Falafel meets chana masala at the Indian Embassy

Attendees at the Indian Embassy’s Chanukah party feasted on such dishes as chana masala, fish tikka and mysore pak.

So why have a Chanukah party at the Indian Embassy of all places?

How about this – Jews have lived in India for 2,000 years. There are more than 80,000 Indian Jews living in Israel, and there are about 4,500 Jews calling India home.

“There is so much commonality, a kinship, between our communities,” said Melanie Maron Pell, director of the American Jewish Committee. Her organization, along with the Indian Embassy and B’nai B’rith, sponsored the Dec. 22 Chanukah bash.

This annual party, which started in 2002, has become the most popular embassy Chanukah party in the District.

“I don’t think it’s an exaggeration to say it’s become the most sought after invitation,” said Dan Arbell, who spoke during the evening’s program on behalf of Michael Oren, Israeli ambassador to the United States.

The party is usually held at the ambassador’s residence, which can hold about 400 people. But Ambassador Nirupama Rao is currently in India and so the party was moved to the embassy, where Datta Padsalgikar, minister of personnel and community affairs, said he was only able to invite 150 people.

He shyly shrugged off questions about how much pressure he receives for an invite, noting he just asks people affiliated with the American Jewish community, the Indian Jewish community and the Israeli Embassy.

While he claimed to have only invited 150 people, there were easily 250 people crowded into the embassy. With limited space and few chairs, people took their plates piled high with Indian and Israeli food and sat on the stairs, along the stage or just leaned against the walls.

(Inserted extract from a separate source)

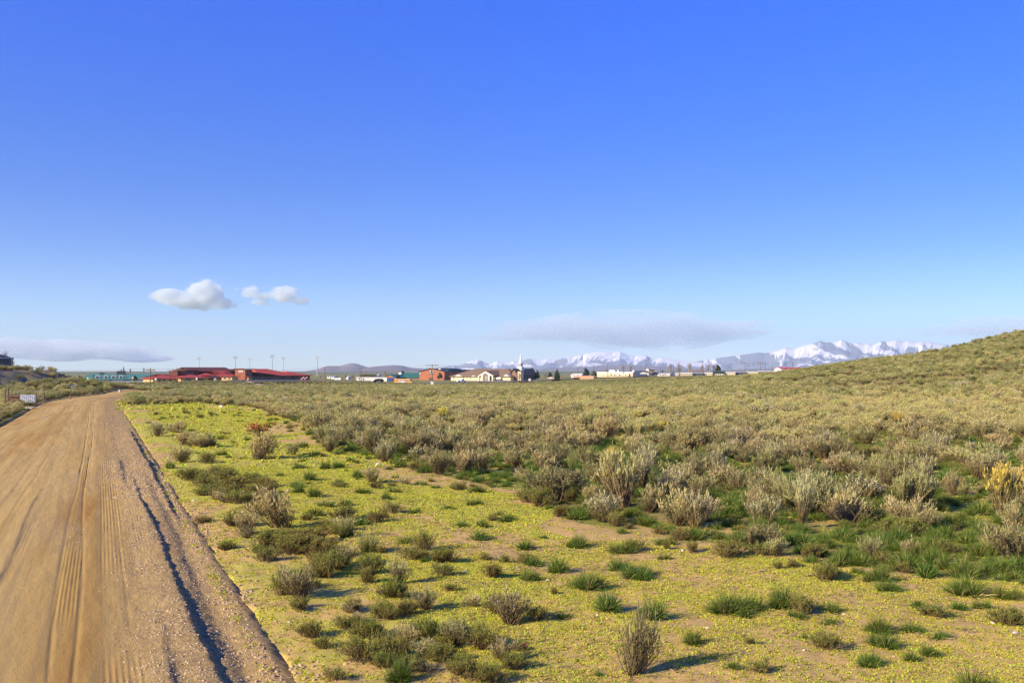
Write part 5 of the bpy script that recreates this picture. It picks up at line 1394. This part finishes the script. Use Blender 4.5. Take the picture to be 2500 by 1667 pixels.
BANDP = [gp(*q) for q in ((430, 1140), (640, 1146), (715, 1225), (830, 1262), (1000, 1330), (1120, 1420), (1260, 1560), (1260, 1650), (850, 1650), (690, 1480), (600, 1350), (520, 1262))]
ge = np.random.default_rng(123); nb = 0
while nb < 42:
    X_, Y_ = ge.uniform(430, 1260), ge.uniform(1138, 1650); d = CAMZ * FPX / (Y_ - HOR); x = wx(X_, d)
    if not bool(inpoly(np.array([x]), np.array([d]), BANDP)[0]): continue
    nb += 1; w_ = ge.uniform(.22, .48) * (1.15 if d > 16 else .85); k_ = 'l' if ge.random() < .82 else 's'
    add(K[k_], x, d, w_ * ge.uniform(.40, .62), w_, None); EXPT.append((x, d, w_ * .4))
EXPT = np.array(EXPT)
NEXPL = len(PLANTS)

# ---- the rest of the brush: spaced by chance, mixed by where it grows
def jgrid(x0, x1, y0, y1, step, g, jit=.45):
    X, Y = np.meshgrid(np.arange(x0, x1, step), np.arange(y0, y1, step))
    X = X + (Y / step % 2 > 1) * step * .5
    X = X.ravel() + g.uniform(-jit, jit, X.size) * step; Y = Y.ravel() + g.uniform(-jit, jit, Y.size) * step
    return X, Y
SCH = [(wx(340, 448), 448), (wx(757, 490), 482), (wx(770, 520), 560), (wx(330, 500), 560)]
def in_view(x, y, margin=.04):
    t = x / np.maximum(y, .1)
    return (np.abs(t) < .5 + margin + 1.5 / np.maximum(y, 1)) & (y > 7)
def near_any(x, y, pts, rad):
    m = np.zeros(len(x), bool)
    for (a, b, r) in pts:
        m |= (x - a) ** 2 + (y - b) ** 2 < (r * rad) ** 2
    return m
def trail_near(x, y):
    m = np.zeros(len(x), bool)
    for tr, w in ((TOWNROAD, 5.5), (TRAIL, 2.0), (TRAIL2, 1.8), ([(-38.5, 83.5), (-43, 84), (-48, 86), (-56, 90)], 1.7)):
        for (a, b), (c, e) in zip(tr[:-1], tr[1:]):
            tt = np.clip(((x - a) * (c - a) + (y - b) * (e - b)) / ((c - a) ** 2 + (e - b) ** 2), 0, 1)
            m |= np.hypot(x - a - tt * (c - a), y - b - tt * (e - b)) < w
    m |= inpoly(x, y, SCH)
    return m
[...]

The evening began with the menorah lighting. Although the prayer was the same one heard in homes throughout the world, the Indian melody was different.

Actually two menorahs were lit simultaneously, one by Nissim Reuben, program director of Indian-Jewish American relations at American Jewish Committee, and his father, Benjamin. The other one was lit by Jarron Bernstein, director of Jewish outreach at the White House, and Arbell, deputy chief of mission at the Israeli Embassy.

“There is tremendous mutual goodwill between the people of India and Israel. India is the most popular and safest destination for Israelis to visit after their army service with 60,000 Israelis visiting India annually,” Nissim Reuben said.

“Both communities respect each other very much,” he noted. “On the 20th anniversary of the upgrading of India-Israel relations, we look forward to expanding our partnerships with India and the Indian-American communities.”

He smiled as he reminded everyone, “You are standing on Indian soil right now.”

The mood was festive with lots of mingling despite the numerous languages spoken.

In one room adjacent to the main room where the speeches were made, were two large tables piled high with Indian food. The room was filled with aromas from chana masala, cabbage poriyal, fish tikka, spinach tofu, lemon rice and several very sweet desserts.

In a third room, there was a table filled with all the trimmings to made falafel for those who were kosher.

The 10-member Makela Jewish Acapella, who were all dressed in blue and black, treated the audience to three songs.

Via video on a huge screen, Ambassador Rao called the party “a tradition,” adding, “Chanukah is an occasion to come together.”

She explained that Indians also have a holiday, called Diwali, which is “observed by the lighting of lamps.”

The Jews in India “came to our country in search of peace, knowledge and prosperity,” the ambassador said. They have “blended well in our society while adhering to their faith.”

Arbell praised relations between India and Israel in technology and finance, calling the overall relationship “splendid.”

He anxiously awaits the February visit of the Indian foreign minister to Israel, calling it “historic.”

Pointing to grave concerns over Iran and the results of the Arab Spring, Arbell said there is a “stong need” for Israel, the United States and India “to show the way, to project the light, to strive together.”

Bernstein, a New Yorker who has only worked at the White House about nine weeks, called the evening a confirmation of a positive relationship. “We are all working to step forward and light a candle” and escape the darkness, he said.

But he couldn’t help adding, “I felt like I was having an only-in-New-York moment” when he thought about heading to the Indian Embassy for a Jewish celebration.

Daniel Mariaschin, executive vice president of B’nai B’rith International, expressing optimism about future collaboration between Israel and India, noted, “The sky is really the limit for what this relationship can produce.”

Harold Luks, whose company is involved with exports and trade, praised the evening. “I think both people really admire each other and need each other,” he said of Indians and Israelis.

“We need smart people and dedicated people to manage that relationship,” he said, clearly believing the caliber of people at the party fit that bill.